HL Deb 08 December 1982 vol 437 cc177-9

2.57 p.m.

Lord Monson

My Lords, I beg leave to ask the Question which stands in my name on the Order Paper.

The Question was as follows:

To ask Her Majesty's Government when they intend to implement the Erroll Committee's recommendations (Cmnd. 5154) for the reform of the liquor licensing laws in England and Wales, which was presented to Parliament in December 1972.

The Parliamentary Under-Secretary of State, Home Office (Lord Elton)

My Lords, Her Majesty's Government have at present no plans for further legislation in this area.

Lord Monson

My Lords, I thank the noble Lord for that reply, disappointing though it is, in view of the enormous amount of time and trouble put in by so many distinguished people over 10 years ago. Would he not agree that it is ridiculous in 1982, for example, that a foreign tourist having a late lunch should not be allowed to buy a glass of wine or beer to go with his lunch, although he can subsequently go into a supermarket and buy as much as he likes and drink it in the street? Is it not ridiculous that children should still have to stand outside pubs in the rain although those same children can spend the entire day in a licensed club, if their parents so choose? Is the time not ripe for this Conservative Government to set the people free from these petty and outmoded restrictions?

Lord Elton

My Lords, the Government are aware that there is considerable pressure for the liberalisation of the licensing law. Proposals for change must, however, be weighed against public concern about drunkenness and alcohol misuse generally, about which your Lordships will hear more later this afternoon. The Health Department published a document, Drinking Sensibly, in 1981 to promote informed public discussion. It is hoped that the response to this will enable sensible decisions to be taken as to how the law should be reformed.

Lord Monson

My Lords, is the noble Lord not aware that since the licensing laws in Scotland were liberalised in 1976 licensees report that business has gone up but drunkenness has gone down?

Lord Elton

My Lords, I would always have great respect for the views of licensees in Scotland. While these indications are encouraging, we consider that more time is needed to assess whether there is any change in the level of alcohol abuse in Scotland, which does remain a serious problem.

Lord McCluskey

My Lords, has the noble Lord not considered more carefully that answer? Should he not do so? If he looks at what has happened in Scotland since the relaxation of the liquor licensing laws some five or six years ago, I think he will find that neither the police, nor the trade nor the opponents of liberalisation would say that matters had got worse; they in fact substantially improved.

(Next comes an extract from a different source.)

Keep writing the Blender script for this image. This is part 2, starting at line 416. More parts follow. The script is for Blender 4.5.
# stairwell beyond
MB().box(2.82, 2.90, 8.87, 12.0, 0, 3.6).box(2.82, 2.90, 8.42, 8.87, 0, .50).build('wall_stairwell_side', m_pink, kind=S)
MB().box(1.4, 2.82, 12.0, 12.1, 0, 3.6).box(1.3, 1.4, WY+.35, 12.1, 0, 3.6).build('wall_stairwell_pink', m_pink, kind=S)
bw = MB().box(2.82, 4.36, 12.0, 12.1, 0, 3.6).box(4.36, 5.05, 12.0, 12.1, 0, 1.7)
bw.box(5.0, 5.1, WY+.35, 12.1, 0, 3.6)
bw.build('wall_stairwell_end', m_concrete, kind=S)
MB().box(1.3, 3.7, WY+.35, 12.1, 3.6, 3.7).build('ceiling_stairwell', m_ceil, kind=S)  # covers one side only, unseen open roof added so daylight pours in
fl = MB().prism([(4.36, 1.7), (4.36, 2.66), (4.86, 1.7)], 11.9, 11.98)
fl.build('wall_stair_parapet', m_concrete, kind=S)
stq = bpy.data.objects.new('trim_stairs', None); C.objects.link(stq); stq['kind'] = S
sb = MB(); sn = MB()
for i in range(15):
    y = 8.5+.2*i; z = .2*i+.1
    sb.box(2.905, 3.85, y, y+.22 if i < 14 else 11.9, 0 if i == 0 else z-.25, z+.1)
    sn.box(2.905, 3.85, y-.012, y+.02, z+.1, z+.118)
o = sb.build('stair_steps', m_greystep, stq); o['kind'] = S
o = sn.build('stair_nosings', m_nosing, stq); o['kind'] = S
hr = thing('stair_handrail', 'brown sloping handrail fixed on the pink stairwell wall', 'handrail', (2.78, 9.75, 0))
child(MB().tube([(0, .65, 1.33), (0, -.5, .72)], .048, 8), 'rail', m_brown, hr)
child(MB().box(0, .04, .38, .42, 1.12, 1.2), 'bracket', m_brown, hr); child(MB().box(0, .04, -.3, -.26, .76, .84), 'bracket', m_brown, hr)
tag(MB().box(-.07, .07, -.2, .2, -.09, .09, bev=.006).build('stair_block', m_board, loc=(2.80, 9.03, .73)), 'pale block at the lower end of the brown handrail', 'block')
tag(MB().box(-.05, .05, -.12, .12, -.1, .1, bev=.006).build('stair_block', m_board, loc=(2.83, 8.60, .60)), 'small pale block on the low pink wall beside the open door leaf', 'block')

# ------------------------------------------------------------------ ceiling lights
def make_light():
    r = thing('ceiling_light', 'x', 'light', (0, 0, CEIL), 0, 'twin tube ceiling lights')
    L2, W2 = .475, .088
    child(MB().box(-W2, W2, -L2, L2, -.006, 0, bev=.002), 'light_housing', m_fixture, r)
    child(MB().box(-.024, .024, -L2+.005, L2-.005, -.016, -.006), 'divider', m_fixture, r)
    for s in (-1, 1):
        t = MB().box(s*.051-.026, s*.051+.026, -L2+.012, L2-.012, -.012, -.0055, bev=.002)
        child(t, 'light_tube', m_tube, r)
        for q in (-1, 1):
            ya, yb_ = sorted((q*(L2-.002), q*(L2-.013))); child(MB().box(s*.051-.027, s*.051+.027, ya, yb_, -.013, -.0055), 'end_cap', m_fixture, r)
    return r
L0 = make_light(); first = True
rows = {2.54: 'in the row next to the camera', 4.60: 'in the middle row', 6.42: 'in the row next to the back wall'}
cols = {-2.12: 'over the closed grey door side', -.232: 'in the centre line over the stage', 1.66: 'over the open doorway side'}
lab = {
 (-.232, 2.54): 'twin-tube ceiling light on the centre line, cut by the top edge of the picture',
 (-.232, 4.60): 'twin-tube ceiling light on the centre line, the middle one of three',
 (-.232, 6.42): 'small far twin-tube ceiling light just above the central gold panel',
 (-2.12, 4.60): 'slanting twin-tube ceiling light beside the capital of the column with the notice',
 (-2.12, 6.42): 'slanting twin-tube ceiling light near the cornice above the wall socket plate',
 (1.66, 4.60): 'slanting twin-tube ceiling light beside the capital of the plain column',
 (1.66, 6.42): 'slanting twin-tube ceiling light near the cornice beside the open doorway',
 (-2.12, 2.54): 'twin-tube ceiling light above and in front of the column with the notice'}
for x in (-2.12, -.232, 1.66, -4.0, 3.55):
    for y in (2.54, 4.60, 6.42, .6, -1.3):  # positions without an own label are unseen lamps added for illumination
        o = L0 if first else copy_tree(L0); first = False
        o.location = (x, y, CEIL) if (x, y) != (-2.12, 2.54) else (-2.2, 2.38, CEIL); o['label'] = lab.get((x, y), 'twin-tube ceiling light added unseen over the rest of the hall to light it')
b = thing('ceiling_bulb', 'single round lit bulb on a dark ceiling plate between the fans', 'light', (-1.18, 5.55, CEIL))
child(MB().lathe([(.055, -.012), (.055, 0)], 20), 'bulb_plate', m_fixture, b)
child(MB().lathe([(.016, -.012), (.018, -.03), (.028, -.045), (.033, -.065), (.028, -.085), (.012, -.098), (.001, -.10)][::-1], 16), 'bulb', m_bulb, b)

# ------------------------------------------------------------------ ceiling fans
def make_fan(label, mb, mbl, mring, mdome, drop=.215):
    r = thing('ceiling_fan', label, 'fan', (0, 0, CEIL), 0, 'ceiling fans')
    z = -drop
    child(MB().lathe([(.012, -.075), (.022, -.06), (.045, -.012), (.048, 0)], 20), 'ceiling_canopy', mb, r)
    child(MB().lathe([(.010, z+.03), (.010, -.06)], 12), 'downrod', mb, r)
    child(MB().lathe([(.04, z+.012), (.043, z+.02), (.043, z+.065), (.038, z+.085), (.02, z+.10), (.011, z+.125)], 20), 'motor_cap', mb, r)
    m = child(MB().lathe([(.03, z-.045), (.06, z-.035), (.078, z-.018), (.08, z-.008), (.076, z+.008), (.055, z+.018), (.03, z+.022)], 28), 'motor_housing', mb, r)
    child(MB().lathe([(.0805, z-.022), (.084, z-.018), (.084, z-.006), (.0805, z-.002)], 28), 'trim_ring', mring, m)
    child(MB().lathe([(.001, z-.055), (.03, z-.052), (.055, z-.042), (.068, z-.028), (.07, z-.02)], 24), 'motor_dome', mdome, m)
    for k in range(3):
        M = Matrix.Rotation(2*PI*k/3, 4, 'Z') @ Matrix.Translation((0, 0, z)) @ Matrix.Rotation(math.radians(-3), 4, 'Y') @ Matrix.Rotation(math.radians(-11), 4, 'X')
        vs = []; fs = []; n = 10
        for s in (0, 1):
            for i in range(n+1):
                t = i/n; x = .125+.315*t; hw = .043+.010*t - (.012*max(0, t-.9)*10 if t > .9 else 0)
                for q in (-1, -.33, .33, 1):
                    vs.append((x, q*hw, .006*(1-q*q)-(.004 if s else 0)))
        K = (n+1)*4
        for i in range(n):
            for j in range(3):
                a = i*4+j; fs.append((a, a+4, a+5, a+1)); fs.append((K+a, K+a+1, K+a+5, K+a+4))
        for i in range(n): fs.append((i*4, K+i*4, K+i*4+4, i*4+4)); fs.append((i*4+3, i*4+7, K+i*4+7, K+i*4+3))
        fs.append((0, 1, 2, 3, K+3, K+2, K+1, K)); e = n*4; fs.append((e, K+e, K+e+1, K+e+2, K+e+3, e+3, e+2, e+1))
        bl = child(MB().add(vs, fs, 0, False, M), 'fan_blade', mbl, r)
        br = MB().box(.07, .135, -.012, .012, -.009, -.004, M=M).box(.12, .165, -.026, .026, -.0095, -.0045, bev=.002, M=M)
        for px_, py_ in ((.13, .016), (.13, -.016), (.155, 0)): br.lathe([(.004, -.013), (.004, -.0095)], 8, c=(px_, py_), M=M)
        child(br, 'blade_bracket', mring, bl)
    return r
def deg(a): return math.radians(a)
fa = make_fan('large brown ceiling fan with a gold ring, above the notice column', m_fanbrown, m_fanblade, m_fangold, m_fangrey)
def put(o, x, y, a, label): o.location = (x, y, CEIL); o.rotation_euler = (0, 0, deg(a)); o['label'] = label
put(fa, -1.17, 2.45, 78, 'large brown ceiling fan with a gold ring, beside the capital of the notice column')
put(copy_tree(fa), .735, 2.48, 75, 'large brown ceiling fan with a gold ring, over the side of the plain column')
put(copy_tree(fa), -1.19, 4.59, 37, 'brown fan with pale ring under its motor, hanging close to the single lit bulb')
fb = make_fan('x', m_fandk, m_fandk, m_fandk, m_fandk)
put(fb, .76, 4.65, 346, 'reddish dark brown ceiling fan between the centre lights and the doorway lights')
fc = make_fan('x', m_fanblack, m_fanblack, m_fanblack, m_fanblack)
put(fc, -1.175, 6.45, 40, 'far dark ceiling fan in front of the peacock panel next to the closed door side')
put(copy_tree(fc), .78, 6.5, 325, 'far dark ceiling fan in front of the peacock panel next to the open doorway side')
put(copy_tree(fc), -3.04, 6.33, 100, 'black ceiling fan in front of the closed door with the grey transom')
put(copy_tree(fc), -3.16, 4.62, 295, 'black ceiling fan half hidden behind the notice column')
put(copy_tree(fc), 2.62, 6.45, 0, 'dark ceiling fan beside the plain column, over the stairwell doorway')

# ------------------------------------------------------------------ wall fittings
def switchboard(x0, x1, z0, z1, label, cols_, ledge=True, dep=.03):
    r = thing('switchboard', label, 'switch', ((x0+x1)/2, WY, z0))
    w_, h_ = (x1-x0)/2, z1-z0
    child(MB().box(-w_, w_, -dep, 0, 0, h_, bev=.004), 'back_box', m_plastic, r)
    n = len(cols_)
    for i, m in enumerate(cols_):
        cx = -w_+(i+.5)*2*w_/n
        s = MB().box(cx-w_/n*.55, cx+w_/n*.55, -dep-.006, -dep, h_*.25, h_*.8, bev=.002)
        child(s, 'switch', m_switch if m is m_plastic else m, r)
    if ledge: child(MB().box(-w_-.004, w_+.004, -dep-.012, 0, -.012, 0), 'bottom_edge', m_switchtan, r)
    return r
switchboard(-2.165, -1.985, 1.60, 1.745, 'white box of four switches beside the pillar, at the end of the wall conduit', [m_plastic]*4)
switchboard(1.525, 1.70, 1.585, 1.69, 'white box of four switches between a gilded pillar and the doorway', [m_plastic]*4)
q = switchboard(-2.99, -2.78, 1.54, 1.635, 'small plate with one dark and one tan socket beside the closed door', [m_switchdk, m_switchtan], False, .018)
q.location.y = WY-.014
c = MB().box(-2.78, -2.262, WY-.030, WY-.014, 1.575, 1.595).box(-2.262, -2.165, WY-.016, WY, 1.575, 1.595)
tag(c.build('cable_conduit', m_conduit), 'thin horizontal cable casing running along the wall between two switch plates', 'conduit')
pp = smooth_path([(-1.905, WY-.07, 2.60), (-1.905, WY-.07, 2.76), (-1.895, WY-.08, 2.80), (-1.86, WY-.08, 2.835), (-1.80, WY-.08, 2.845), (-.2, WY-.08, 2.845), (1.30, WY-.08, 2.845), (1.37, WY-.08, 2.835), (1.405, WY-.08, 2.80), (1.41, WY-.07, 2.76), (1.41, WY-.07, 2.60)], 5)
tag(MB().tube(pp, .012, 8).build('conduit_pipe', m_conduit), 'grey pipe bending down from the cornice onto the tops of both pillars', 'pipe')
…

Is not that a matter to be taken into account in considering the matter in the light of the Erroll recommendations?

Lord Eiton

My Lords, I said that this was a matter which we are considering and that we needed more time to consider it.

Lord Paget of Northampton

My Lords, why do we go on talking about liberalising licensing laws? Why not just abolish them?

Lord Elton

My Lords, I can think of a number of reasons, which might anticipate the debate which is to take place this afternoon.

Lord Mishcon

My Lords, is the Minister aware, as I am sure he is, that there was a very full debate on the Erroll Report in this House in March 1973, and in another place in October 1973? On both occasions, the Government said—it was a Conservative Government—that they were considering the proposals of the Erroll Committee. Will the opportunity be taken in the debate, to which the Minister has referred, later this afternoon, for the Government at least to give their intermediary views between the reports of 1973 and 1982 on this very difficult matter?

Lord Elton

My Lords, I cannot answer for what other noble Lords may say in the debate which is to come. However, if the noble Lord himself reads the document to which I referred, Drinking Sensibly, he will discover a great deal about what he terms the Government's intermediary view.